Aim
Extract, in full, the lines below, beginning at the first and ending with the line that contains "mb.build('support_block', M['wood'], o)". Pictures do not belong in the copy.

Saved entries
-*-

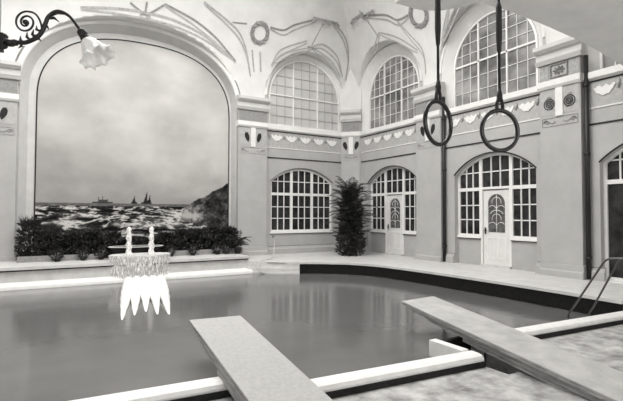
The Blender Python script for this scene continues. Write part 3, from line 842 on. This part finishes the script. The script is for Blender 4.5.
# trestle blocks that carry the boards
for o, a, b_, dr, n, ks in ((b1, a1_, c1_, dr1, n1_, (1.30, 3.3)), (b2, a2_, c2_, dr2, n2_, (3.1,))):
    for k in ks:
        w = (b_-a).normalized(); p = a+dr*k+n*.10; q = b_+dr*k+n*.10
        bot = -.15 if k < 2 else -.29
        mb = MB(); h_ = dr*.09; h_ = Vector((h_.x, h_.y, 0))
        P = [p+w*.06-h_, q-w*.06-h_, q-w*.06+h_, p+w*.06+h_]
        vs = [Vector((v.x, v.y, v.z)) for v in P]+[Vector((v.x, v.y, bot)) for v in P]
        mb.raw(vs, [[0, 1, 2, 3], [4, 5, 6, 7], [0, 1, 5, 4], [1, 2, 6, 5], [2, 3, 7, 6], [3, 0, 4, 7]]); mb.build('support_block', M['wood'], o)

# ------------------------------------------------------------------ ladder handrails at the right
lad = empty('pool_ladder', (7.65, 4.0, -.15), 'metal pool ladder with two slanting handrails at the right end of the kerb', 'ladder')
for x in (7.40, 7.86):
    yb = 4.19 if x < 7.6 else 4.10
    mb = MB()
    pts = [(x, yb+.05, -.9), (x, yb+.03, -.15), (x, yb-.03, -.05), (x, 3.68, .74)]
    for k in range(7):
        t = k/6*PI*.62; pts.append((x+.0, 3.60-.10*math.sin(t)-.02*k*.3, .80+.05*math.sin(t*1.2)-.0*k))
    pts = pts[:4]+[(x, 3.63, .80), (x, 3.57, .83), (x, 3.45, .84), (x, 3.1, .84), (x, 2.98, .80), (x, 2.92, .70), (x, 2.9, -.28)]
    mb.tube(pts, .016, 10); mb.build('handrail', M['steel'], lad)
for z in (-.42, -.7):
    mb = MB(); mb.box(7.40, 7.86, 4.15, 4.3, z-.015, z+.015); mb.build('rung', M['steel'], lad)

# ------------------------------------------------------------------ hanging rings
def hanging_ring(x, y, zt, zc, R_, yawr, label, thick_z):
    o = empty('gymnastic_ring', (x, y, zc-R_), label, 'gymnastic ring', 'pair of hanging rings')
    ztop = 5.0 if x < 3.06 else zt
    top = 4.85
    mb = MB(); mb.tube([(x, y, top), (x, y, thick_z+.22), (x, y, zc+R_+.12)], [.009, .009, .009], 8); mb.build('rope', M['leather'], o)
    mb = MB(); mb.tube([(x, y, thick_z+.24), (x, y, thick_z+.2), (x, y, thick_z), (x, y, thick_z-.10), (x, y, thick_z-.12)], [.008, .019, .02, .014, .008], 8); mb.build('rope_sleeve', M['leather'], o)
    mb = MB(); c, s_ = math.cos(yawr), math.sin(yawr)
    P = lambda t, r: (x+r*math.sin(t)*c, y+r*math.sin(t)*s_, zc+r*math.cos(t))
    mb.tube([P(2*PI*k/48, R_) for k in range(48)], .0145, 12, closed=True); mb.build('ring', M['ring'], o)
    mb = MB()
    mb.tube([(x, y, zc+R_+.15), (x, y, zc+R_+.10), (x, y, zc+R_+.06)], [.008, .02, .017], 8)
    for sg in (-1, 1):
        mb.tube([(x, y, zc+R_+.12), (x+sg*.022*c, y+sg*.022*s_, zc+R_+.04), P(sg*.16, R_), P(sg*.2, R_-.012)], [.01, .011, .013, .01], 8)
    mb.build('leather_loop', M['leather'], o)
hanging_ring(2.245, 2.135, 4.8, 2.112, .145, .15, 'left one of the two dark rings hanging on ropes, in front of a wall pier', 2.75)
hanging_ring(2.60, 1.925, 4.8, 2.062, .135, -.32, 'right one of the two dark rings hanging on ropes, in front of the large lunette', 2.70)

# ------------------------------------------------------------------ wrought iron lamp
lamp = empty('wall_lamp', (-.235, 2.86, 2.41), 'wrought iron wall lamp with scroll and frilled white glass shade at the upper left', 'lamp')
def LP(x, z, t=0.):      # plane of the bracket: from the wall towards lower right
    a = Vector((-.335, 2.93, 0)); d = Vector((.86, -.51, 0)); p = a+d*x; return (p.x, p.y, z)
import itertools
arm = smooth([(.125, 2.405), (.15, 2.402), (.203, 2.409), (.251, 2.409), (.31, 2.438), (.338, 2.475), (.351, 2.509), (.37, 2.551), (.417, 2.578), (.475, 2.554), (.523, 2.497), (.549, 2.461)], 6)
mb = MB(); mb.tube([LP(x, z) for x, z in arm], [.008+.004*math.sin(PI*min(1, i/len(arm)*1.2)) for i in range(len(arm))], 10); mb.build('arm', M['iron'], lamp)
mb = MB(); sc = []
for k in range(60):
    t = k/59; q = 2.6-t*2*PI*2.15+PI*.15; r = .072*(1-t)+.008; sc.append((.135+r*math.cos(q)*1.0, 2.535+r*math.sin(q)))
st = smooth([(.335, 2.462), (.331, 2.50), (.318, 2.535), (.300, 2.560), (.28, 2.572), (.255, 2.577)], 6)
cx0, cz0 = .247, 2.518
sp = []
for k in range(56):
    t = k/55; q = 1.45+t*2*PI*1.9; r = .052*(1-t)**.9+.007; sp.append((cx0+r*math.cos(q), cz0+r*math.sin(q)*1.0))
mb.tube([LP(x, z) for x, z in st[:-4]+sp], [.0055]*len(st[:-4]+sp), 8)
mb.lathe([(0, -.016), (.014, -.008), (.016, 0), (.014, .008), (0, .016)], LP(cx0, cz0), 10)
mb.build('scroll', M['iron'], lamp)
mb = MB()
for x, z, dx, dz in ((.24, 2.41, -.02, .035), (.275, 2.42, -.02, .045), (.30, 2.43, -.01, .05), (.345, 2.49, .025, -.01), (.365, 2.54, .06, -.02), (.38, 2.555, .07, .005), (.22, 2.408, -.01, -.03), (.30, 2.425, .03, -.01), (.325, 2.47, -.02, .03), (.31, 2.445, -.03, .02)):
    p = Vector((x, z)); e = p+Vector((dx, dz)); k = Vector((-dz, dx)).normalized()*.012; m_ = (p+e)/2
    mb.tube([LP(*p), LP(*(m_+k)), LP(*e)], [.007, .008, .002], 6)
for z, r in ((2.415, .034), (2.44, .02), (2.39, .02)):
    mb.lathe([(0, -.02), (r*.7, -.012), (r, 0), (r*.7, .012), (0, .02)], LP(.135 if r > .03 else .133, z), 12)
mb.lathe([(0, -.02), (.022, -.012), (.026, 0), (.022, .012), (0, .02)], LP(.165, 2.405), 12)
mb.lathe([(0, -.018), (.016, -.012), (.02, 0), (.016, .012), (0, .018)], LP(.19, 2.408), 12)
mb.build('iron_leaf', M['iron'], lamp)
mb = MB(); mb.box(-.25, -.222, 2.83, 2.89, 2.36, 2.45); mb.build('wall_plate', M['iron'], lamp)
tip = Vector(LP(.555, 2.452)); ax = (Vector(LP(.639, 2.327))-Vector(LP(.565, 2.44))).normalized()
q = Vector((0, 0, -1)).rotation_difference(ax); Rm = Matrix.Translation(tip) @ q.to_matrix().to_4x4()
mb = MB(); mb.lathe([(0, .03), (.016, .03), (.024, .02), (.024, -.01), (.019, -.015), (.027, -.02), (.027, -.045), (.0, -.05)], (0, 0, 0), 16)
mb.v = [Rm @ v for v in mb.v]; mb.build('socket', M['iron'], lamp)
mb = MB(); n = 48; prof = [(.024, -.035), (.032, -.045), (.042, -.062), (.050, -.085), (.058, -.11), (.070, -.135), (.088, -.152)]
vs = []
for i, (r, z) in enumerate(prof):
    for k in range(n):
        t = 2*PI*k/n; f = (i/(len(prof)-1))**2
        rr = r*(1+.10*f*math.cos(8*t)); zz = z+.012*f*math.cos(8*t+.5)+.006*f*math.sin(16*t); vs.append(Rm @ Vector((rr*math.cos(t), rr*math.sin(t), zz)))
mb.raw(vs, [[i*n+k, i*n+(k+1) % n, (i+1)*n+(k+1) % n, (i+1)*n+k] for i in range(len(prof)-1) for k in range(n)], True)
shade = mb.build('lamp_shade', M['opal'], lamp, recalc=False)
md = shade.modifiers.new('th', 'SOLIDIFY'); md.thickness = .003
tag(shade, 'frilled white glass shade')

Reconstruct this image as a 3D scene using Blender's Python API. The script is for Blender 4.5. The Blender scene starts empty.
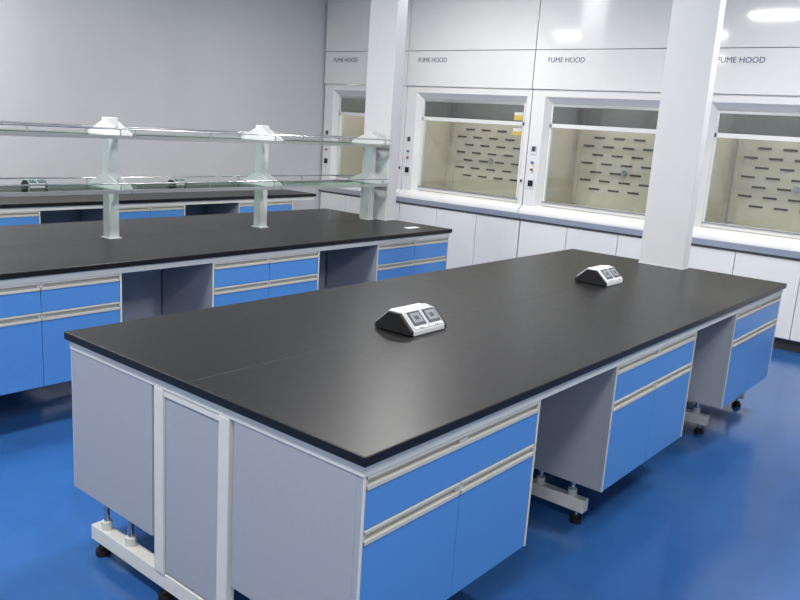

-*-

Worked answer
The Blender Python script for this scene continues. Write part 3, from line 842 on. This part finishes the script. The script is for Blender 4.5.
# trestle blocks that carry the boards
for o, a, b_, dr, n, ks in ((b1, a1_, c1_, dr1, n1_, (1.30, 3.3)), (b2, a2_, c2_, dr2, n2_, (3.1,))):
    for k in ks:
        w = (b_-a).normalized(); p = a+dr*k+n*.10; q = b_+dr*k+n*.10
        bot = -.15 if k < 2 else -.29
        mb = MB(); h_ = dr*.09; h_ = Vector((h_.x, h_.y, 0))
        P = [p+w*.06-h_, q-w*.06-h_, q-w*.06+h_, p+w*.06+h_]
        vs = [Vector((v.x, v.y, v.z)) for v in P]+[Vector((v.x, v.y, bot)) for v in P]
        mb.raw(vs, [[0, 1, 2, 3], [4, 5, 6, 7], [0, 1, 5, 4], [1, 2, 6, 5], [2, 3, 7, 6], [3, 0, 4, 7]]); mb.build('support_block', M['wood'], o)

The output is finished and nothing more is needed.